____ Available data

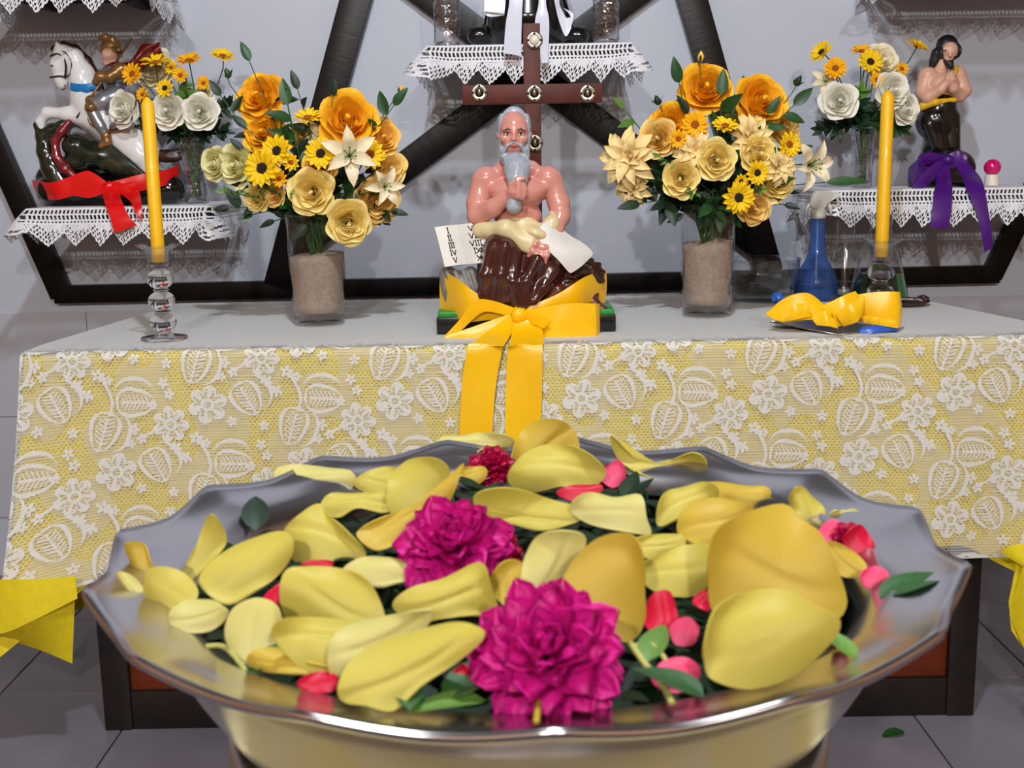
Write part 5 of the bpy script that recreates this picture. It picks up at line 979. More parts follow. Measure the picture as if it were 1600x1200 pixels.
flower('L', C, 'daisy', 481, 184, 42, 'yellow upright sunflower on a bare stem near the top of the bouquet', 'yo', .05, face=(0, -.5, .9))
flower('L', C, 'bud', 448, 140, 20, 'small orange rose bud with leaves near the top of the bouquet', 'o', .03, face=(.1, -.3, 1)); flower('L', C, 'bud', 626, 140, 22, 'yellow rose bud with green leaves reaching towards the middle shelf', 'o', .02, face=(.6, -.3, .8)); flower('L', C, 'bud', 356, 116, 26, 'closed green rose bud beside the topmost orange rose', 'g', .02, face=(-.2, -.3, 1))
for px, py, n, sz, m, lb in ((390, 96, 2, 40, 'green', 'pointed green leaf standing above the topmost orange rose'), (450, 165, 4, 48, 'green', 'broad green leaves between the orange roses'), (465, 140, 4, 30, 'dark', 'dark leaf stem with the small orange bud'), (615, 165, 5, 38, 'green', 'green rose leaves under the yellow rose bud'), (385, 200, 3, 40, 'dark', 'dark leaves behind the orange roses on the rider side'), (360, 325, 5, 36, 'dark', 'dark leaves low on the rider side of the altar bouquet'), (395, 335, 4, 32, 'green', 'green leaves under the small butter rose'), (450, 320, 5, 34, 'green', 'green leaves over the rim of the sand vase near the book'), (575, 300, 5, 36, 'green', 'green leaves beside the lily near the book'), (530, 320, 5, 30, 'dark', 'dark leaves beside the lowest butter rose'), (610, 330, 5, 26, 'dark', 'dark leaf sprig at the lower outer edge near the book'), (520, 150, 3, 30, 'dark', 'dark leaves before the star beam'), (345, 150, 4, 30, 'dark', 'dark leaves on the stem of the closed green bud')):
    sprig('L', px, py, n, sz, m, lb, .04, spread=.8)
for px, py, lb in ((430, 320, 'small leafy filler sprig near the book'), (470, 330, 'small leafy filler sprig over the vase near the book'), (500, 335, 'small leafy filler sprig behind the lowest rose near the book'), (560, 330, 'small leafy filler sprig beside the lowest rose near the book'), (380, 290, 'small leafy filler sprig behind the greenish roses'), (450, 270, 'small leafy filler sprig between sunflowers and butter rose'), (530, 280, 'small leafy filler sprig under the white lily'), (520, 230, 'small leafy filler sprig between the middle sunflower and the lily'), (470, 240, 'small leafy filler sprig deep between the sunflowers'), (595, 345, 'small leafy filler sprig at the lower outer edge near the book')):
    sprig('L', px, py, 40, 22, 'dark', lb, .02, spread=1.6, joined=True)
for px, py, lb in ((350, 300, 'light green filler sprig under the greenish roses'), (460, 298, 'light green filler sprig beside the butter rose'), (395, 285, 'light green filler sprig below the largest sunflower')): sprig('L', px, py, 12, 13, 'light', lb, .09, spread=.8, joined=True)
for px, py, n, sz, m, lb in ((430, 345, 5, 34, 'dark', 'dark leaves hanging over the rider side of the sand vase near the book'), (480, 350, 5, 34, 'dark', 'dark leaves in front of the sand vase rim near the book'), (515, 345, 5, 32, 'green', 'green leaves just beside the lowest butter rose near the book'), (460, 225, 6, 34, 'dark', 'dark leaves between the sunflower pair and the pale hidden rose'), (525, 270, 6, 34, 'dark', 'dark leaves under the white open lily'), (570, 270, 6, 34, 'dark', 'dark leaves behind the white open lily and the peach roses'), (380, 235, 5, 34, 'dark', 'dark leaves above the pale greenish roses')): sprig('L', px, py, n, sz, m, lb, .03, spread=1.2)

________

To be done:
Retype everything in the material word for word, minus pictures.

Exercise answer:
Write part 5 of the bpy script that recreates this picture. It picks up at line 979. More parts follow. Measure the picture as if it were 1600x1200 pixels.
flower('L', C, 'daisy', 481, 184, 42, 'yellow upright sunflower on a bare stem near the top of the bouquet', 'yo', .05, face=(0, -.5, .9))
flower('L', C, 'bud', 448, 140, 20, 'small orange rose bud with leaves near the top of the bouquet', 'o', .03, face=(.1, -.3, 1)); flower('L', C, 'bud', 626, 140, 22, 'yellow rose bud with green leaves reaching towards the middle shelf', 'o', .02, face=(.6, -.3, .8)); flower('L', C, 'bud', 356, 116, 26, 'closed green rose bud beside the topmost orange rose', 'g', .02, face=(-.2, -.3, 1))
for px, py, n, sz, m, lb in ((390, 96, 2, 40, 'green', 'pointed green leaf standing above the topmost orange rose'), (450, 165, 4, 48, 'green', 'broad green leaves between the orange roses'), (465, 140, 4, 30, 'dark', 'dark leaf stem with the small orange bud'), (615, 165, 5, 38, 'green', 'green rose leaves under the yellow rose bud'), (385, 200, 3, 40, 'dark', 'dark leaves behind the orange roses on the rider side'), (360, 325, 5, 36, 'dark', 'dark leaves low on the rider side of the altar bouquet'), (395, 335, 4, 32, 'green', 'green leaves under the small butter rose'), (450, 320, 5, 34, 'green', 'green leaves over the rim of the sand vase near the book'), (575, 300, 5, 36, 'green', 'green leaves beside the lily near the book'), (530, 320, 5, 30, 'dark', 'dark leaves beside the lowest butter rose'), (610, 330, 5, 26, 'dark', 'dark leaf sprig at the lower outer edge near the book'), (520, 150, 3, 30, 'dark', 'dark leaves before the star beam'), (345, 150, 4, 30, 'dark', 'dark leaves on the stem of the closed green bud')):
    sprig('L', px, py, n, sz, m, lb, .04, spread=.8)
for px, py, lb in ((430, 320, 'small leafy filler sprig near the book'), (470, 330, 'small leafy filler sprig over the vase near the book'), (500, 335, 'small leafy filler sprig behind the lowest rose near the book'), (560, 330, 'small leafy filler sprig beside the lowest rose near the book'), (380, 290, 'small leafy filler sprig behind the greenish roses'), (450, 270, 'small leafy filler sprig between sunflowers and butter rose'), (530, 280, 'small leafy filler sprig under the white lily'), (520, 230, 'small leafy filler sprig between the middle sunflower and the lily'), (470, 240, 'small leafy filler sprig deep between the sunflowers'), (595, 345, 'small leafy filler sprig at the lower outer edge near the book')):
    sprig('L', px, py, 40, 22, 'dark', lb, .02, spread=1.6, joined=True)
for px, py, lb in ((350, 300, 'light green filler sprig under the greenish roses'), (460, 298, 'light green filler sprig beside the butter rose'), (395, 285, 'light green filler sprig below the largest sunflower')): sprig('L', px, py, 12, 13, 'light', lb, .09, spread=.8, joined=True)
for px, py, n, sz, m, lb in ((430, 345, 5, 34, 'dark', 'dark leaves hanging over the rider side of the sand vase near the book'), (480, 350, 5, 34, 'dark', 'dark leaves in front of the sand vase rim near the book'), (515, 345, 5, 32, 'green', 'green leaves just beside the lowest butter rose near the book'), (460, 225, 6, 34, 'dark', 'dark leaves between the sunflower pair and the pale hidden rose'), (525, 270, 6, 34, 'dark', 'dark leaves under the white open lily'), (570, 270, 6, 34, 'dark', 'dark leaves behind the white open lily and the peach roses'), (380, 235, 5, 34, 'dark', 'dark leaves above the pale greenish roses')): sprig('L', px, py, n, sz, m, lb, .03, spread=1.2)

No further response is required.